- Exercise prompt -
Compile every line that includes the word "scene".

- Available data -
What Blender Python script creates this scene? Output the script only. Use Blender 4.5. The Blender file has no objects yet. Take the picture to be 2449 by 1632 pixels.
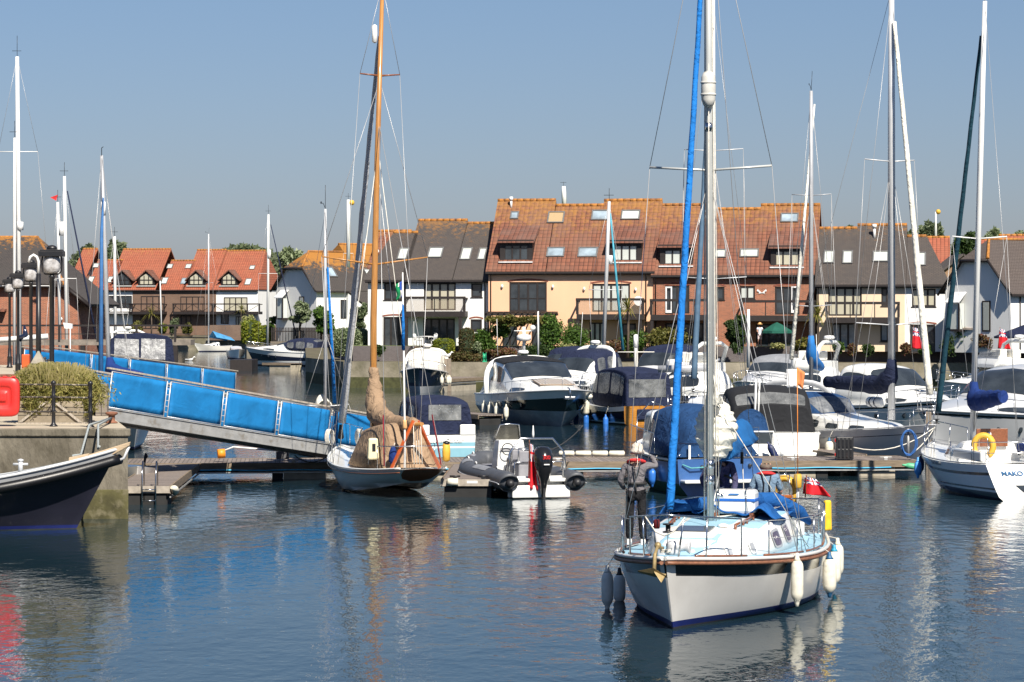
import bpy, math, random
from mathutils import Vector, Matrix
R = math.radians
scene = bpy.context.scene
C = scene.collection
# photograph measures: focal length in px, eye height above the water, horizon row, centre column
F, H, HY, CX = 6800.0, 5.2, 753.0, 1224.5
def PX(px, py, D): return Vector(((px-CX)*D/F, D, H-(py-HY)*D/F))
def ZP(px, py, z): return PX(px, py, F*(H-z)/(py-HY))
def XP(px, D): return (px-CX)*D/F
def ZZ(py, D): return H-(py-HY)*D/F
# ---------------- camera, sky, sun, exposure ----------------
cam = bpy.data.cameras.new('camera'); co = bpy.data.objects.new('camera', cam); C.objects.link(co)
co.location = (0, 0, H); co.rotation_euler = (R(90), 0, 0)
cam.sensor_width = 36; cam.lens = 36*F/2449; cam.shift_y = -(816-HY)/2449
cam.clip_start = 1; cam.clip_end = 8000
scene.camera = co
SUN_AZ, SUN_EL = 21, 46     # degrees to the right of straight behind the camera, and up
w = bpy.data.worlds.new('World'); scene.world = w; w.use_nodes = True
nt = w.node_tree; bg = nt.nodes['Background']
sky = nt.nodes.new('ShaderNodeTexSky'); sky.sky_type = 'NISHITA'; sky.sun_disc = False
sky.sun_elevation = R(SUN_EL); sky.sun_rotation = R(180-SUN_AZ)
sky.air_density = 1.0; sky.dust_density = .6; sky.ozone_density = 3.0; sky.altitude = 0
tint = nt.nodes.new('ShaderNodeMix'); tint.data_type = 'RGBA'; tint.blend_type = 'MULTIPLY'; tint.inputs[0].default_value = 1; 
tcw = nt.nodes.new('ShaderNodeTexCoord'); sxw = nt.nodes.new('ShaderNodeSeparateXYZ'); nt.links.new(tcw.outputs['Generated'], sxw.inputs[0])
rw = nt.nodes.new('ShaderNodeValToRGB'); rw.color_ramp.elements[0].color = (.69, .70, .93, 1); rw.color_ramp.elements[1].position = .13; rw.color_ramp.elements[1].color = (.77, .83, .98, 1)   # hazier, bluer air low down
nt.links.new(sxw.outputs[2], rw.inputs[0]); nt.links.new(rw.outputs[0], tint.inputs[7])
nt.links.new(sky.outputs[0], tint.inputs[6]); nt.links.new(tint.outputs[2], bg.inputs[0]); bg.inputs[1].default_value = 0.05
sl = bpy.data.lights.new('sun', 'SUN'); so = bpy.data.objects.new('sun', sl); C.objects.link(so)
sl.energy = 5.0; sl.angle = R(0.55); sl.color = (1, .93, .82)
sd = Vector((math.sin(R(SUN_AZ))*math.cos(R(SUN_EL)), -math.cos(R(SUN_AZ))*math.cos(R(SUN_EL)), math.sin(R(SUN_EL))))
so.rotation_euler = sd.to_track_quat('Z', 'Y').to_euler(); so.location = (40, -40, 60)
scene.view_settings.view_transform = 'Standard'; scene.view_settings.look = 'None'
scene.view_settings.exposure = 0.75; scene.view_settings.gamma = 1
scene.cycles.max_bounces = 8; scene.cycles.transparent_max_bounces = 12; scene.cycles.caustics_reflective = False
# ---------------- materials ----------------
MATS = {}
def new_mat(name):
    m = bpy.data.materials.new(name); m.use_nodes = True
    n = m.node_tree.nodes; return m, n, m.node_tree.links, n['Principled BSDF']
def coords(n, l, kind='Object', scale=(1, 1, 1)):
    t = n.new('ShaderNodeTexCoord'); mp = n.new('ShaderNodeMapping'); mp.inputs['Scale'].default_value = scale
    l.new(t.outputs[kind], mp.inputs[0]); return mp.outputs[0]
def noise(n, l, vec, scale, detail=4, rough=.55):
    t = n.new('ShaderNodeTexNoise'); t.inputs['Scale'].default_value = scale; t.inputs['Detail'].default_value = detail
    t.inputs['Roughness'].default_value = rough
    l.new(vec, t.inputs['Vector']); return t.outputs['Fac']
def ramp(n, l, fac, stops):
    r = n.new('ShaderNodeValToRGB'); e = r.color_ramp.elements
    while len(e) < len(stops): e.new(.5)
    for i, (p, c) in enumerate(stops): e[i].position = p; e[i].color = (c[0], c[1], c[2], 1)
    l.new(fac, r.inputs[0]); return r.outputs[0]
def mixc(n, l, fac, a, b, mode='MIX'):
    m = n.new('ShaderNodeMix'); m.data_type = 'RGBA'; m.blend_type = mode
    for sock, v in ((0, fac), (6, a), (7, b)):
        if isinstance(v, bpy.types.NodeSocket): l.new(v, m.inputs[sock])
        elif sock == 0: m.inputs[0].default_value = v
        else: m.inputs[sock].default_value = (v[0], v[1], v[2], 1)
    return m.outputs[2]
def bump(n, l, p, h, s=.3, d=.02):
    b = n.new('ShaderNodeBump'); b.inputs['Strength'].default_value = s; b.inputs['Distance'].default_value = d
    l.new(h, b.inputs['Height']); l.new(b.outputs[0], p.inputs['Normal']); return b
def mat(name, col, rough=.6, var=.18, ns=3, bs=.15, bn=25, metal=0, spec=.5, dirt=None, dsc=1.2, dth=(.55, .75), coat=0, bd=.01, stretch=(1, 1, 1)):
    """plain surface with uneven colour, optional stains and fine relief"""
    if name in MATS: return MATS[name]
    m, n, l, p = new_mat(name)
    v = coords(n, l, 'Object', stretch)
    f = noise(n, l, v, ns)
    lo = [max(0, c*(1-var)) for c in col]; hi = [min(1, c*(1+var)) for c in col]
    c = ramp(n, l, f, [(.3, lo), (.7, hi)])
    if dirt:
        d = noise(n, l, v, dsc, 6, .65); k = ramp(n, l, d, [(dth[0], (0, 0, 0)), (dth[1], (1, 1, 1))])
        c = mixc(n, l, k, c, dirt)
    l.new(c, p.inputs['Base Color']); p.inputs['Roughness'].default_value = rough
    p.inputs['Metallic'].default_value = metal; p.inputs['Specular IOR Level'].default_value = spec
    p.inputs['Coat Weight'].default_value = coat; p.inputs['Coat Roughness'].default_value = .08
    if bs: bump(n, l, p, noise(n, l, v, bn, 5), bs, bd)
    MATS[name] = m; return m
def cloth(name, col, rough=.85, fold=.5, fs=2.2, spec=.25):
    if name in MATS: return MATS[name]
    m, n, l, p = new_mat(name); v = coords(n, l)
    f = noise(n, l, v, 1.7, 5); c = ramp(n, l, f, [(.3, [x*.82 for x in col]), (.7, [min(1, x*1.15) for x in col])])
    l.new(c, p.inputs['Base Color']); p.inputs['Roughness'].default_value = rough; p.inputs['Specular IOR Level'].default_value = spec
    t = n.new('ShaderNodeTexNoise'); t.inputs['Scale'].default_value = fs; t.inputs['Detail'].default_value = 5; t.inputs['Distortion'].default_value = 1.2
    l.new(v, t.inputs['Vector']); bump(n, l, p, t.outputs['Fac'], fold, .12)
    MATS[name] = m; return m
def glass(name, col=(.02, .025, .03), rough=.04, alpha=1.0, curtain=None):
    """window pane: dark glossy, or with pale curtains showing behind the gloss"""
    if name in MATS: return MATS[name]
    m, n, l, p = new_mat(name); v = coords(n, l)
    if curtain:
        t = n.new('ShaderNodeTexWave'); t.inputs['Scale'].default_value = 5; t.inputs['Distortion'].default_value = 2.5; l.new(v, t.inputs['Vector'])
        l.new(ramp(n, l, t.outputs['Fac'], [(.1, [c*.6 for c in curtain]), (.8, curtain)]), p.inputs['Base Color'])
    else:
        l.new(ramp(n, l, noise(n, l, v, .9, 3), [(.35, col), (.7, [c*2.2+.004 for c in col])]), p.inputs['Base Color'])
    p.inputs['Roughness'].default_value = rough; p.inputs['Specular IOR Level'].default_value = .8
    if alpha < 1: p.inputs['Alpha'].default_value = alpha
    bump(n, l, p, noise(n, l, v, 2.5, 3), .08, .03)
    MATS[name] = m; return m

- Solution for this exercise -
What Blender Python script creates this scene? Output the script only. Use Blender 4.5. The Blender file has no objects yet. Take the picture to be 2449 by 1632 pixels.
scene = bpy.context.scene
C = scene.collection
scene.camera = co
w = bpy.data.worlds.new('World'); scene.world = w; w.use_nodes = True
scene.view_settings.view_transform = 'Standard'; scene.view_settings.look = 'None'
scene.view_settings.exposure = 0.75; scene.view_settings.gamma = 1
scene.cycles.max_bounces = 8; scene.cycles.transparent_max_bounces = 12; scene.cycles.caustics_reflective = False